Угаритский героический и мифологический эпос
Мифология была основой всей культуры, поэтому мифологические представления пронизывают целиком и дошедшие до нас литературные тексты из Угарита. Их специфика заключается в том, что они еще не являются собственно произведениями профессиональной литературы: это или непосредственная фиксация фольклорной традиции (мифологический и героический эпос), или сценарии храмовых ритуальных действ, гимны богам. Хранителями традиции и редакторами текстов выступали жрецы. Именно здесь возникает прообраз библейской записи устной традиции с последующей ее фиксацией и сакрализацией (отношением к тексту как Священному Писанию). Колофоны некоторых записей указывают на время правления царя НикмАдду (Никмада) – XIV в. до н. э., а также содержат имя писца – ИлиМильку (Элимилка) и одного из исполнителей текстов – верховного жреца и начальника пастухов АттинПарлану (Атанпарлана). И. Ш. Шифман пишет: «Можно предполагать, что в XIV в. до н. э. в Угарите произошло событие, до известной степени напоминающее то, которое происходило несколько столетий спустя в Афинах при Писистрате, а также в иудейско-израильском обществе в эпоху, непосредственно предшествующую возникновению Пятикнижия: фиксируется текст, который должен, по-видимому, стать каноническим. Показательно, что в роли хранителей предания выступает жречество и именно оно редактирует текст, а значит, определяет тенденцию, идейную окраску мифов и легенд. Едва ли можно сомневаться в том, что существовали и другие версии, до нас не дошедшие, которые должна была вытеснить запись Элимилка. Перед нами, следовательно, итог длительной борьбы в угаритском обществе. И потому записям Элимилка, безусловно, должен был предшествовать более или менее долгий период устного бытования эпосов и мифов, что позволяет отнести их формирование, во всяком случае, к периоду не позже конца III – начала II тыс. до н. э.»[589]

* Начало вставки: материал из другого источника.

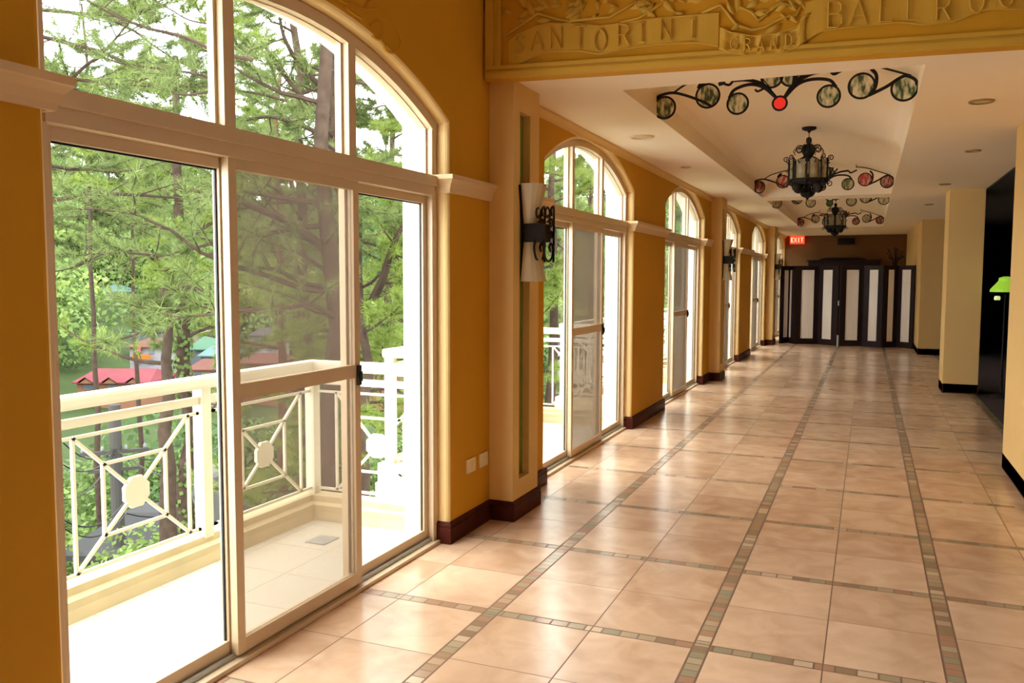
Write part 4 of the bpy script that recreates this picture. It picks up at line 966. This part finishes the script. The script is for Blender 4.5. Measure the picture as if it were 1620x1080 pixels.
# concrete tank and pole
p = at(334, 740, 18.5); tk = thing('concrete_post', 'square grey concrete pillar with a pale cap below the nearest balcony', 'pillar', tuple(p))
MB().box((p.x - .30, p.y - .30, terrain(p.x, p.y) - 1), (p.x + .30, p.y + .30, p.z - .12)).build('shaft', 'concrete', tk, bevel=.01)
MB().box((p.x - .36, p.y - .36, p.z - .12), (p.x + .36, p.y + .36, p.z)).build('cap', 'palewall', tk, bevel=.01)
p = at(181, 640, 24); pt = thing('utility_pole', 'weathered grey utility pole carrying wires below the nearest balcony', 'pole', (p.x, p.y, terrain(p.x, p.y)))
MB().tube([(p.x, p.y, terrain(p.x, p.y) - 1), (p.x, p.y, p.z)], [.20, .16], 12).build('shaft', 'pole', pt)
a = at(181, 715, 24); rr = Vector((.62, .78, 0))
MB().bar(a - rr * .9, a + rr * .9, .10).bar(a - rr * .7 - Vector((0, 0, .5)), a + rr * .7 - Vector((0, 0, .5)), .09).build('crossarm', 'pole', pt)
m = MB()
for k in (-.8, -.3, .3, .8): b = a + rr * k; m.lathe((b.x, b.y, b.z), [(.02, .04), (.05, .08), (.05, .14), (.02, .2)], 8)
m.build('insulator', 'palewall', pt)
ends = [((100, 735, 20), (181, 712, 24), (352, 668, 30)), ((100, 790, 20), (181, 716, 24), (352, 705, 30)), ((100, 700, 20), (181, 709, 24), (352, 760, 20)), ((100, 822, 17), (200, 790, 20), (352, 742, 22)), ((100, 835, 17), (200, 812, 20), (352, 770, 22))]
for e in ends:
    P = [Vector(at(*q)) for q in e]; m = MB(); pts = []
    for s0, s1 in ((0, 1), (1, 2)):
        for k in range(9):
            u = k / 8; v = P[s0].lerp(P[s1], u); v.z -= .35 * 4 * u * (1 - u); pts.append(v)
    pts = [v for i, v in enumerate(pts) if i == 0 or (v - pts[i - 1]).length > 1e-4]
    tag(m.tube(pts, .018, 5).build('power_line', 'iron'), 'sagging black power line by the utility pole below the balcony', 'wire', 'power lines at the utility pole')

# ------------------------------------------------------------------ sky, sun, exposure
W_ = bpy.data.worlds.new('sky'); S.world = W_; W_.use_nodes = True; nt = W_.node_tree; nt.nodes.clear()
wo = nt.nodes.new('ShaderNodeOutputWorld'); bg = nt.nodes.new('ShaderNodeBackground'); nz = nt.nodes.new('ShaderNodeTexNoise'); tc = nt.nodes.new('ShaderNodeTexCoord'); rp = nt.nodes.new('ShaderNodeValToRGB')
nz.inputs['Scale'].default_value = 3; nz.inputs['Detail'].default_value = 5; nt.links.new(tc.outputs['Generated'], nz.inputs['Vector']); nt.links.new(nz.outputs[0], rp.inputs[0])
rp.color_ramp.elements[0].position = .4; rp.color_ramp.elements[0].color = (.78, .86, 1, 1); rp.color_ramp.elements[1].position = .6; rp.color_ramp.elements[1].color = (1, .98, .95, 1)
nt.links.new(rp.outputs[0], bg.inputs[0]); bg.inputs[1].default_value = 6.0; nt.links.new(bg.outputs[0], wo.inputs[0])
sd = bpy.data.lights.new('sun', 'SUN'); sd.energy = 2.2; sd.angle = math.radians(6); sd.color = (1, .95, .85)
so = bpy.data.objects.new('sun', sd); COL.objects.link(so); so.rotation_euler = Vector((.75, -.45, .95)).to_track_quat('Z', 'Y').to_euler()
S.view_settings.view_transform = 'Standard'; S.view_settings.look = 'None'; S.view_settings.gamma = 1; S.view_settings.exposure = .95
S.cycles.max_bounces = 10; S.cycles.diffuse_bounces = 7; S.cycles.transparent_max_bounces = 24; S.cycles.glossy_bounces = 4
S.cycles.use_denoising = True; S.cycles.caustics_reflective = False; S.cycles.caustics_refractive = False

.Таким образом, угаритские мифологические и эпические сказания по древности своего формирования, устного хождения и письменной фиксации не уступают аккадским (вавилонским). Подчеркивая влияние на Угарит различных культур, И. Ш. Шифман вместе с тем отмечает оригинальность угаритской словесности: «В целом угаритская словесность – это создание местных сказателей, плод их оригинального поэтического творчества»[590]
.Одним из крупнейших мифо-эпических сказаний, дошедших от угаритской литературы, является эпос о Карату (Керете) – сыне Илу и основателе царской династии, правившей в Угарите в середине 2-го тыс. до н. э. (правителе датану, или дитану, – предков угаритян; город-государство также именуется Датану). Эпос был обнаружен при раскопках угаритского храма бога Балу в начале 30-х годов ХХ в. и впервые опубликован Ш. Виролло в 1936 г.[591]

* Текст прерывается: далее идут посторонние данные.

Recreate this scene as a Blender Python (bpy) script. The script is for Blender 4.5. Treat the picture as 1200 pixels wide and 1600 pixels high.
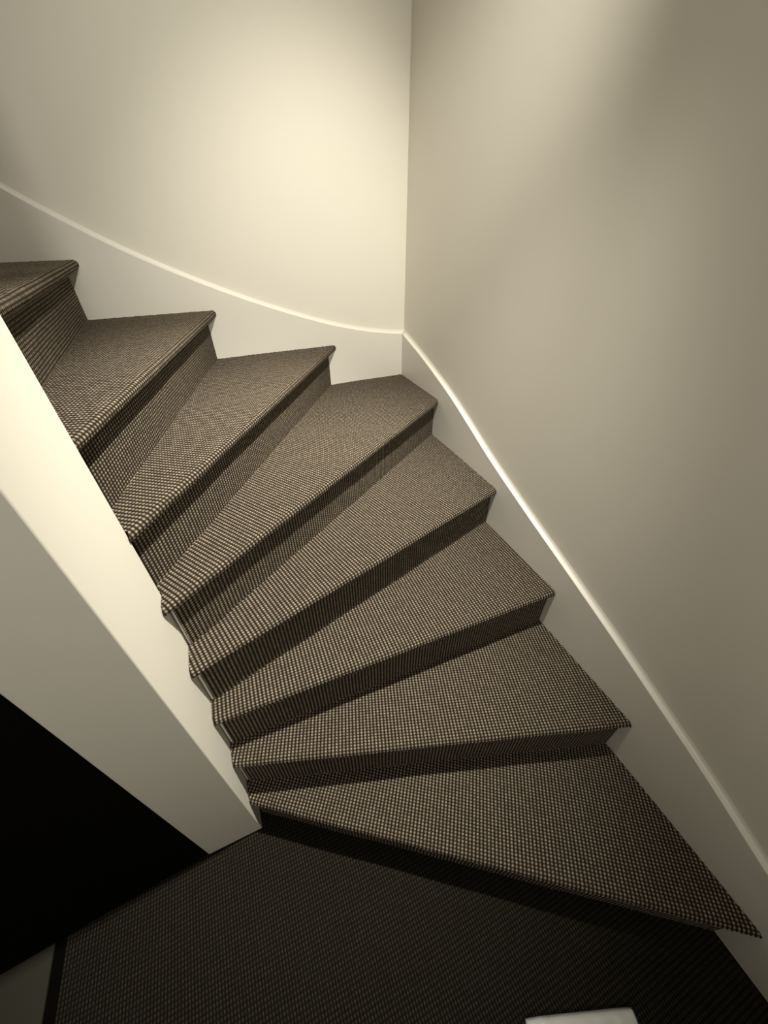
import bpy, bmesh, math, random
import numpy as np
from mathutils import Matrix, Vector

for o in list(bpy.data.objects): bpy.data.objects.remove(o)
sc = bpy.context.scene
COL = sc.collection
random.seed(7); RNG = np.random.default_rng(7)

# ------------------------------------------------------------------ camera
CAM_POS = (-0.912989, -1.885589, 1.638312)
CAM_R = CAM_U = CAM_F = None
def cam_axes(yaw, pit, rol):
    fw = np.array([math.sin(yaw)*math.cos(pit), math.cos(yaw)*math.cos(pit), -math.sin(pit)])
    r = np.array([math.cos(yaw), -math.sin(yaw), 0.]); u = np.cross(r, fw)
    return r*math.cos(rol)+u*math.sin(rol), u*math.cos(rol)-r*math.sin(rol), fw
r_, u_, f_ = cam_axes(math.radians(23.07894), math.radians(38.23906), math.radians(-0.44947))
cd = bpy.data.cameras.new('camera'); cam = bpy.data.objects.new('camera', cd); COL.objects.link(cam)
m = Matrix.Identity(4)
for i in range(3):
    m[i][0] = r_[i]; m[i][1] = u_[i]; m[i][2] = -f_[i]; m[i][3] = CAM_POS[i]
cam.matrix_world = m
cd.sensor_fit = 'AUTO'; cd.sensor_width = 36.0; cd.lens = 589.936/1600*36.0
cd.clip_start = 0.02
sc.camera = cam

# ------------------------------------------------------------------ world, lamp, exposure
w = bpy.data.worlds.new('night'); sc.world = w; w.use_nodes = True
w.node_tree.nodes['Background'].inputs[0].default_value = (1.0, 0.9, 0.75, 1)
w.node_tree.nodes['Background'].inputs[1].default_value = 0.0
vs = sc.view_settings
vs.view_transform = 'Standard'; vs.look = 'None'; vs.gamma = 1.0; vs.use_curve_mapping = False
vs.exposure = 0.1

# ceiling spotlight over the winders; two wall-fill heads and a hall fill added
LAMP = Vector((-0.33, -1.345, 2.85)); HALL_FILL = Vector((-0.9, -3.1, 2.0))
WARM = (1.0, 0.955, 0.815)
BEAMS = [(LAMP, (-0.77, -0.94, 0.68), 61, 355, 0.030), (LAMP, (-0.72, 0.0, 1.25), 82, 48, 0.030), (LAMP, (-0.40, 0.0, 1.0), 60, 92, 0.030),
         (HALL_FILL, (-0.8, 0.0, 1.2), 150, 44, 0.10)]
for P_, A_, S_, E_, R_ in BEAMS:
    ld = bpy.data.lights.new('beam', 'SPOT'); ld.energy = E_; ld.color = WARM
    ld.spot_size = math.radians(S_); ld.spot_blend = 1.0; ld.shadow_soft_size = R_
    lo = bpy.data.objects.new('beam', ld); COL.objects.link(lo); lo.location = P_
    lo.rotation_euler = (Vector(A_)-P_).to_track_quat('-Z', 'Y').to_euler()

# ------------------------------------------------------------------ helpers
def nt(name):
    mt = bpy.data.materials.new(name); mt.use_nodes = True
    t = mt.node_tree
    return mt, t, t.nodes['Principled BSDF']
def N(t, typ, **kw):
    n = t.nodes.new(typ)
    for k, v in kw.items(): setattr(n, k, v)
    return n
def math_(t, op, a, b=None, c=None):
    n = N(t, 'ShaderNodeMath', operation=op)
    for i, x in enumerate((a, b, c)):
        if x is None: continue
        if isinstance(x, (int, float)): n.inputs[i].default_value = x
        else: t.links.new(x, n.inputs[i])
    return n.outputs[0]

def plaster(name, col, rough, var=0.03, bump=0.02, scale=9.0):
    mt, t, b = nt(name)
    tc = N(t, 'ShaderNodeTexCoord')
    n1 = N(t, 'ShaderNodeTexNoise'); n1.inputs['Scale'].default_value = 2.3; n1.inputs['Detail'].default_value = 4
    t.links.new(tc.outputs['Object'], n1.inputs['Vector'])
    mx = N(t, 'ShaderNodeMix', data_type='RGBA')
    mx.inputs[6].default_value = tuple(c*(1-var) for c in col)+(1,)
    mx.inputs[7].default_value = tuple(min(1, c*(1+var)) for c in col)+(1,)
    t.links.new(n1.outputs['Fac'], mx.inputs[0]); t.links.new(mx.outputs[2], b.inputs['Base Color'])
    b.inputs['Roughness'].default_value = rough
    n2 = N(t, 'ShaderNodeTexNoise'); n2.inputs['Scale'].default_value = scale; n2.inputs['Detail'].default_value = 5
    t.links.new(tc.outputs['Object'], n2.inputs['Vector'])
    bp = N(t, 'ShaderNodeBump'); bp.inputs['Strength'].default_value = bump; bp.inputs['Distance'].default_value = 0.02
    t.links.new(n2.outputs['Fac'], bp.inputs['Height']); t.links.new(bp.outputs[0], b.inputs['Normal'])
    return mt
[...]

, а затем многократно переиздавался и переводился на разные языки[592]. На русский язык большой фрагмент поэмы впервые перевел И. Н. Винников[593]. Поэтическое переложение одного из отрывков выполнил Вяч. Вс. Иванов[594]. Однако первый полный перевод, равно как и фундаментальное исследование эпоса о Карату, осуществлены И. Ш. Шифманом[595].И. Ш. Шифман указывает, что эпос о Карату является составной частью обширного мифо-эпического цикла: «Этот цикл включал предания о богах (преимущественно о Силаче Балу (Хадду) и его сестре и возлюбленной Анату, о богине любви Астарте, богине солнца Шапашу, верховном боге Илу и его священном браке с богинями Асирату и Девой и т. д.), а также квазиисторические легенды, героями которых были цари и правители, действовавшие в отдаленном эпическом прошлом, – ДанниИлу и его сын Акхит в одной поэме, Карату – в другой»[596]
. Сам Угарит в поэме не упоминается, из чего, как предполагает И. Ш. Шифман, следует, что она сложилась до становления Угаритского царства (Угарит впервые фигурирует в документах из Эблы конца 3-го тыс. до н. э.). В поэме встречается выражение «несметное богатство» коней, а прирученные кони появляются в северной Передней Азии примерно в середине 3 тыс. до н. э. и использовать их в качестве верховых и упряжных животных стали на рубеже 3-го и 2-го тыс. до н. э. На этом основании Шифман датирует оформление поэмы в ее нынешнем облике второй половиной 3-го тыс. до н. э.[597]